La majorité est de nouveau dans tous ses états. Elle est, pour ainsi dire, littéralement divisée à cause de la langue amazighe. Ce qui n’est pas nouveau d’ailleurs. Mais cette fois, et sans vraiment le vouloir, c’est le PAM qui vient de semer la zizanie au sein de la coalition gouvernementale. Un amendement à l’article 57 du projet de loi 47.17 portant statut de Bank Al-Maghrib, proposé par ce parti et adopté à la Chambre des conseillers, est à l’origine de cette nouvelle divergence de positions à l’intérieur de la majorité.
L’amendement en question, qui prévoit l’introduction de la langue amazighe sur les billets de banque et sur les pièces de monnaie, a été rejeté en commission à la première Chambre à l’occasion de l’examen de ce projet de loi en deuxième lecture. En effet, sur instigation du PJD, les groupes de la majorité, en plus de l’Istiqlal, ont tous voté contre cet amendement, rappelle le quotidien Al Ahdath Al Maghribia dans sa livraison du week-end des 25 et 26 mai. Sauf qu’après coup, le RNI décide de se rétracter. Son président, Aziz Akhannouch, est intervenu personnellement pour rectifier le tir, faisant exploser une nouvelle crise au sein de la majorité.
Quant au PJD et à l’Istiqlal, ils ont maintenu leur position, affirme le quotidien. Ils considèrent que le changement des billets de banque est un choix stratégique et qu’il faut attendre l’adoption du projet de loi organique relatif à la mise en œuvre du caractère officiel de la langue amazighe, actuellement bloqué en commission, pour prendre pareille décision. Le RNI, lui, ne l’entend pas de cette oreille. Le groupe parlementaire RNI-UC estime que le blocage du projet de loi organique ne devrait pas empêcher une initiative qui pourrait favoriser l’amazigh et œuvrer pour la concrétisation dans les faits de son officialisation, souligne Al Ahdath Al Maghribia, citant un communiqué du groupe.
Ce faisant, le groupe formé de deux partis, le RNI et l’UC, ne mentionne cependant pas de quelconque intervention de la direction du parti dans ce changement de position, précise le journal.

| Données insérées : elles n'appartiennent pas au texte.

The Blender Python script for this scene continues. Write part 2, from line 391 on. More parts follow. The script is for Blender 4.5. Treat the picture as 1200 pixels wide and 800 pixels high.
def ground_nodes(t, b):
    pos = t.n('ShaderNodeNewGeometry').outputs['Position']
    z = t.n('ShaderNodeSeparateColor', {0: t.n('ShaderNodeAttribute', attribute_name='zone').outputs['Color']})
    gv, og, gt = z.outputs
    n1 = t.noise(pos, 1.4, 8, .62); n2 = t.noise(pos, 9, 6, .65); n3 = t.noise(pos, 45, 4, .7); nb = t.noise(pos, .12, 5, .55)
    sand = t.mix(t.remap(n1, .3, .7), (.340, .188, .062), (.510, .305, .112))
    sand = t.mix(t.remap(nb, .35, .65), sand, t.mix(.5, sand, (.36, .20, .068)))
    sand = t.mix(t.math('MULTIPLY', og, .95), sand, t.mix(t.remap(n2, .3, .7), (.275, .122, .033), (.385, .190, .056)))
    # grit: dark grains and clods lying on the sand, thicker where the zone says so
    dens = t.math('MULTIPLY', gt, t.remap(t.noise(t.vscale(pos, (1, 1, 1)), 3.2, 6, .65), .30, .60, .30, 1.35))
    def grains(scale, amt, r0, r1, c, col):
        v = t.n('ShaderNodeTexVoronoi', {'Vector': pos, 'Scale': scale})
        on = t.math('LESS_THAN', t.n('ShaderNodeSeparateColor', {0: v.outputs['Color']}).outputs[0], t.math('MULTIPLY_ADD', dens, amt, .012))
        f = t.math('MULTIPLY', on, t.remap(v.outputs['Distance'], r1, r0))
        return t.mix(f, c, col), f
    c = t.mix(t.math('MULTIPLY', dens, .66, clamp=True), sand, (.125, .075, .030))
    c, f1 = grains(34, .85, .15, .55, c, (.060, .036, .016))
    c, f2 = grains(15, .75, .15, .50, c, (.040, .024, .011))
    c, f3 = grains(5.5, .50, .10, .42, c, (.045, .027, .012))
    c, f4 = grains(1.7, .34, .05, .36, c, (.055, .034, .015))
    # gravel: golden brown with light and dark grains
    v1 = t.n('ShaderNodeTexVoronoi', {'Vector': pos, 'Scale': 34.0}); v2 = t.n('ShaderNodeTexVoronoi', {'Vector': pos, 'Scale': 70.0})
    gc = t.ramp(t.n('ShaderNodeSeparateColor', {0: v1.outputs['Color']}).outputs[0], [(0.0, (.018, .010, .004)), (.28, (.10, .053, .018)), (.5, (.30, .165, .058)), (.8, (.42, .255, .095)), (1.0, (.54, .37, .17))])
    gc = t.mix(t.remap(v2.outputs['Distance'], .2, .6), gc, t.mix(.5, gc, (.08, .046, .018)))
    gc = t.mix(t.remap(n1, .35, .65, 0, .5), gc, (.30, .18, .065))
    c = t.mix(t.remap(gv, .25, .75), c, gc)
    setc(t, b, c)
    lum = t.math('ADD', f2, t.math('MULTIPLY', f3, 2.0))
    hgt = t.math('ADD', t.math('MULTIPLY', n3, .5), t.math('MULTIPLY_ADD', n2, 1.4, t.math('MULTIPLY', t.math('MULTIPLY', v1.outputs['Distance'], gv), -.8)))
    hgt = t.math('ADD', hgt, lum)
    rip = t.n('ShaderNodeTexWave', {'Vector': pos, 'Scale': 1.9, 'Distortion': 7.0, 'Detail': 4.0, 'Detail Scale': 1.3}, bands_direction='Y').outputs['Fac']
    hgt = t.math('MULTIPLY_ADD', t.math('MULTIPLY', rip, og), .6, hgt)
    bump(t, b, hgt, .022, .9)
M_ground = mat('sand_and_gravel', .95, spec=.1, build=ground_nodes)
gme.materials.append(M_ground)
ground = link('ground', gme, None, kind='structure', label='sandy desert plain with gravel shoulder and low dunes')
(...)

Il laisse ainsi entendre que sa décision de recourir aux articles 192 et 197 du règlement intérieur de la Chambre a été prise en tenant compte des orientations politiques générales des deux partis. Concrètement, en faisait appel à ces deux articles, le groupe RNI-UC demande le reversement du projet de loi en commission, la commission des finances dans ce cas, pour un nouvel examen, suivi du vote de l’article 57 et donc de l’amendement proposé par le PAM et validé par la deuxième Chambre. Pour faire aboutir cette procédure, le RNI-UC a fait appel aux autres groupes de la majorité pour le soutenir.
Notons que l’USFP, dont le groupe parlementaire avait voté en faveur de cet amendement à la Chambre des conseillers avant que ses représentants à la première Chambre ne l’invalident, aurait déjà répondu présent. Pour ce qui est du PPS, relève Al Ahdath Al Maghribia, il a diffusé un communiqué affirmant que son unique représentant au sein de la commission n’était même pas présent au moment du vote. Pour ce qui est de l’Istiqlal, souligne le journal, le chef de son groupe parlementaire, Noureddine Moudiane, a soutenu qu’il refusait de réduire l’amazigh à ce qu’il considère comme «quelques lettres que 98% des Marocains n’arrivent même pas à déchiffrer, notamment sur les panneaux de signalisation, les devantures des administrations publiques et des établissements scolaires».
De son côté, le chef du groupe parlementaire du MP a relevé que son parti n’est pas contre l’introduction de l’amazigh sur les billets de banque, mais que pour ce faire, il serait judicieux d’attendre l’adoption de la loi organique relative à la mise en œuvre de son caractère officiel.